* BEGIN *

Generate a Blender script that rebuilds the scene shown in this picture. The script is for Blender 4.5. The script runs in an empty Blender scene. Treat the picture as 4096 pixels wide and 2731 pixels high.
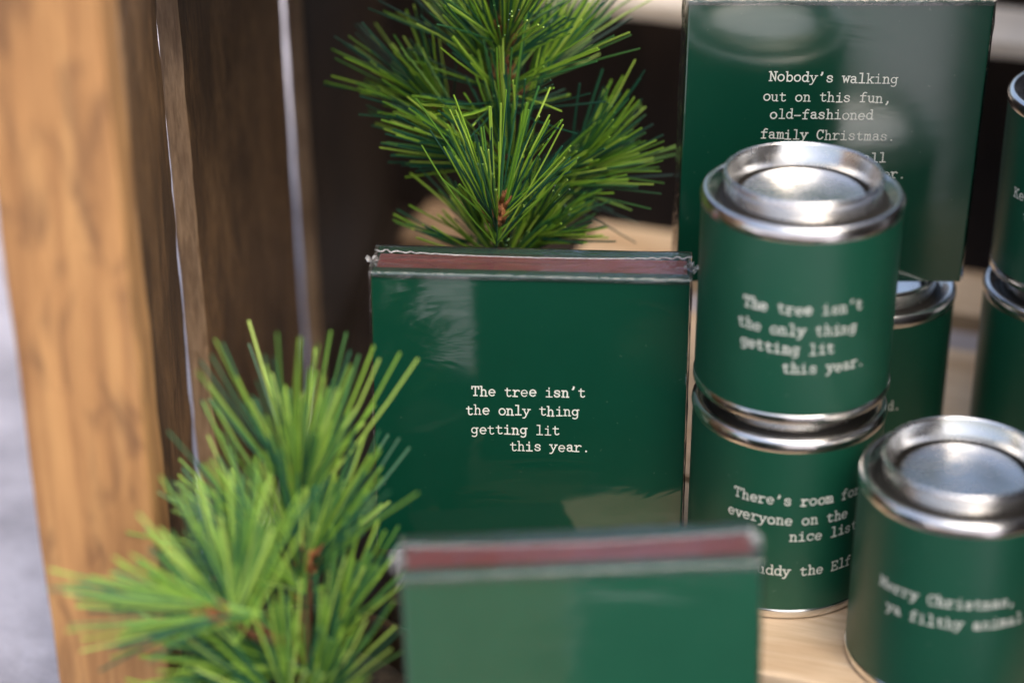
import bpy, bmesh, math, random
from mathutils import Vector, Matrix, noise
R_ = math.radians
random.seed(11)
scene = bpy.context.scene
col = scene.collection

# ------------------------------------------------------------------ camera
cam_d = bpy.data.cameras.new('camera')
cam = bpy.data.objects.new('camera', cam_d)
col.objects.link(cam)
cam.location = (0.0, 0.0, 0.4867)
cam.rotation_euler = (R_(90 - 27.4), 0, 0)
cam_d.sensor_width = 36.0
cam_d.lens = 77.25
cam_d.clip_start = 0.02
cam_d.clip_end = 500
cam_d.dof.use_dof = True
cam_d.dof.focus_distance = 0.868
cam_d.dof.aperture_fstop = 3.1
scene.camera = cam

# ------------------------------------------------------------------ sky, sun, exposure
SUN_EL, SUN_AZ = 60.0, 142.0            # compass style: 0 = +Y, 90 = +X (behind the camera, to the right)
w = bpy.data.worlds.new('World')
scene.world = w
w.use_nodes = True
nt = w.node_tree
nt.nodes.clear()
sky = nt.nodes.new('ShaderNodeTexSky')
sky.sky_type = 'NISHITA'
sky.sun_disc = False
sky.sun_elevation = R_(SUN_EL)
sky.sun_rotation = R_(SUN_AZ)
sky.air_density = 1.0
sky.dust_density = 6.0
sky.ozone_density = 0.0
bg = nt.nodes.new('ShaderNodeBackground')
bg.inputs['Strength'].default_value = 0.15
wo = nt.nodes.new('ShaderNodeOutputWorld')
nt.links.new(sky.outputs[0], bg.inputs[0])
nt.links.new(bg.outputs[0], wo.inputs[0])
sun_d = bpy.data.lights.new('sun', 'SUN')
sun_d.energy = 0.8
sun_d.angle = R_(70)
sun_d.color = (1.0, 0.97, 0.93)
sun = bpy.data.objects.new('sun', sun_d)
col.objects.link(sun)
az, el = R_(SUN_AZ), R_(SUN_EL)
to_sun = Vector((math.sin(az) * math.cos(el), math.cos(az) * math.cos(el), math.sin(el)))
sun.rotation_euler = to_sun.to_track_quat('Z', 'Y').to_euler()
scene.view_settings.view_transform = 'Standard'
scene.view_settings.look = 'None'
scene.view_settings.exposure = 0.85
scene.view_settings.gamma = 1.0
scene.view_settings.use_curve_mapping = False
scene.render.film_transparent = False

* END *
* BEGIN *

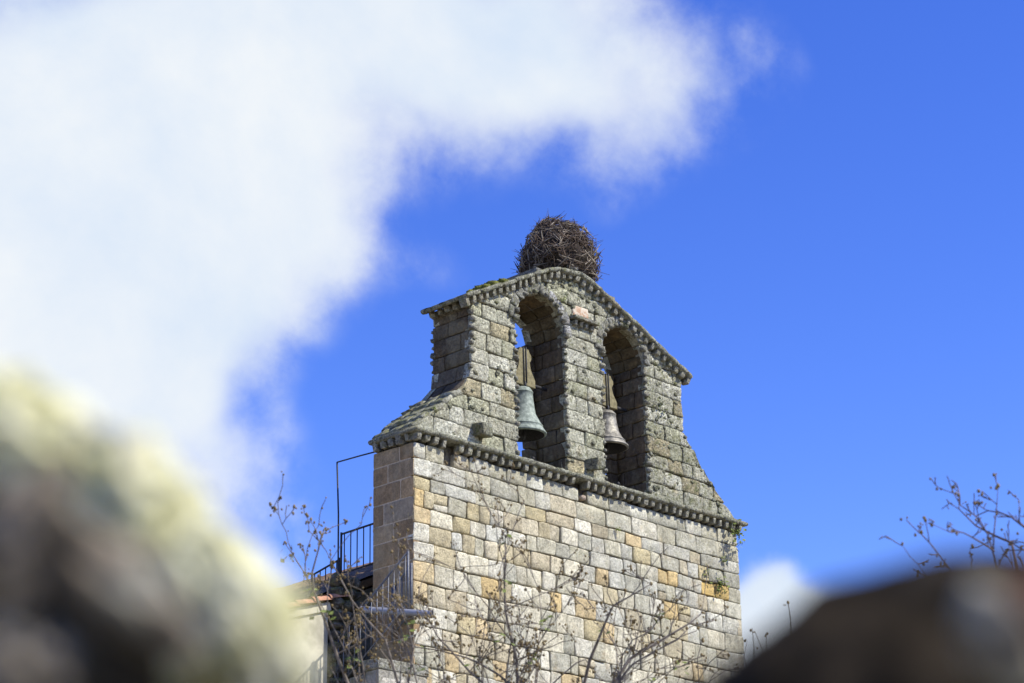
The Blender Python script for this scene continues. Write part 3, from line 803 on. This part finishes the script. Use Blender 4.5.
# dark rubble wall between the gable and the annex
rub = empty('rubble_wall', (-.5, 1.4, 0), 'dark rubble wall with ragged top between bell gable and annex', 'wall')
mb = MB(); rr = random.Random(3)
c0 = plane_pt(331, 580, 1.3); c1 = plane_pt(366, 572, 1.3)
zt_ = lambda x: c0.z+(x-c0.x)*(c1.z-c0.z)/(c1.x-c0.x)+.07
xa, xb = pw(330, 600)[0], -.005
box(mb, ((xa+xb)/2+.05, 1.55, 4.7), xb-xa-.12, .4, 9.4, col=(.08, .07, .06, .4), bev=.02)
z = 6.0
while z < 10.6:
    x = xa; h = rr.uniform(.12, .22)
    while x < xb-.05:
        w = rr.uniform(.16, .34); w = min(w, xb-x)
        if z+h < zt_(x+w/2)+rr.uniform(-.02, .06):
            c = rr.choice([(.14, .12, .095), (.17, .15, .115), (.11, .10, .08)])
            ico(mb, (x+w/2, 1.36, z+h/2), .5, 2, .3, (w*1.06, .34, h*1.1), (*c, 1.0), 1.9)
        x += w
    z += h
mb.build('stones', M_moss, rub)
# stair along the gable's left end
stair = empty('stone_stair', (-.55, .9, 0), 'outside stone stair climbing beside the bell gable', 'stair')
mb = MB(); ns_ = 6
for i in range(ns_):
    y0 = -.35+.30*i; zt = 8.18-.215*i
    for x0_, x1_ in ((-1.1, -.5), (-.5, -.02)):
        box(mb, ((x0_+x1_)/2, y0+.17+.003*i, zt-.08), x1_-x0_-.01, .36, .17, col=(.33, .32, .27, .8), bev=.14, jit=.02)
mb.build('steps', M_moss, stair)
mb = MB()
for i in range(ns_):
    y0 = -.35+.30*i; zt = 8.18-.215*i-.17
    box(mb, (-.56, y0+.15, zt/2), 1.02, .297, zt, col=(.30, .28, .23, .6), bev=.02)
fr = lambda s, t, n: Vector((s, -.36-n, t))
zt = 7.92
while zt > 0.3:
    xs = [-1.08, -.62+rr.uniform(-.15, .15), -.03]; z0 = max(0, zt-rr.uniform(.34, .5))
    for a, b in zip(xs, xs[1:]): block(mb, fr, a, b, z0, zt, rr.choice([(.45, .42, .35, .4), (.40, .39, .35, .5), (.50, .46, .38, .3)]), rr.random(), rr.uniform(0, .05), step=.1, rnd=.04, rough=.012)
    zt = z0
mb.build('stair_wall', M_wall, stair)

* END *

## Task
Set down nothing but the lines from the one holding "Generate a Blender" through the one holding "scene.camera = cam", both included, exactly as they appear; any picture is left out.

## The output
Generate a Blender script that rebuilds the scene shown in this picture. The script is for Blender 4.5. The script runs in an empty Blender scene. Treat the picture as 4096 pixels wide and 2731 pixels high.
import bpy, bmesh, math, random
from mathutils import Vector, Matrix, noise
R_ = math.radians
random.seed(11)
scene = bpy.context.scene
col = scene.collection

# ------------------------------------------------------------------ camera
cam_d = bpy.data.cameras.new('camera')
cam = bpy.data.objects.new('camera', cam_d)
col.objects.link(cam)
cam.location = (0.0, 0.0, 0.4867)
cam.rotation_euler = (R_(90 - 27.4), 0, 0)
cam_d.sensor_width = 36.0
cam_d.lens = 77.25
cam_d.clip_start = 0.02
cam_d.clip_end = 500
cam_d.dof.use_dof = True
cam_d.dof.focus_distance = 0.868
cam_d.dof.aperture_fstop = 3.1
scene.camera = cam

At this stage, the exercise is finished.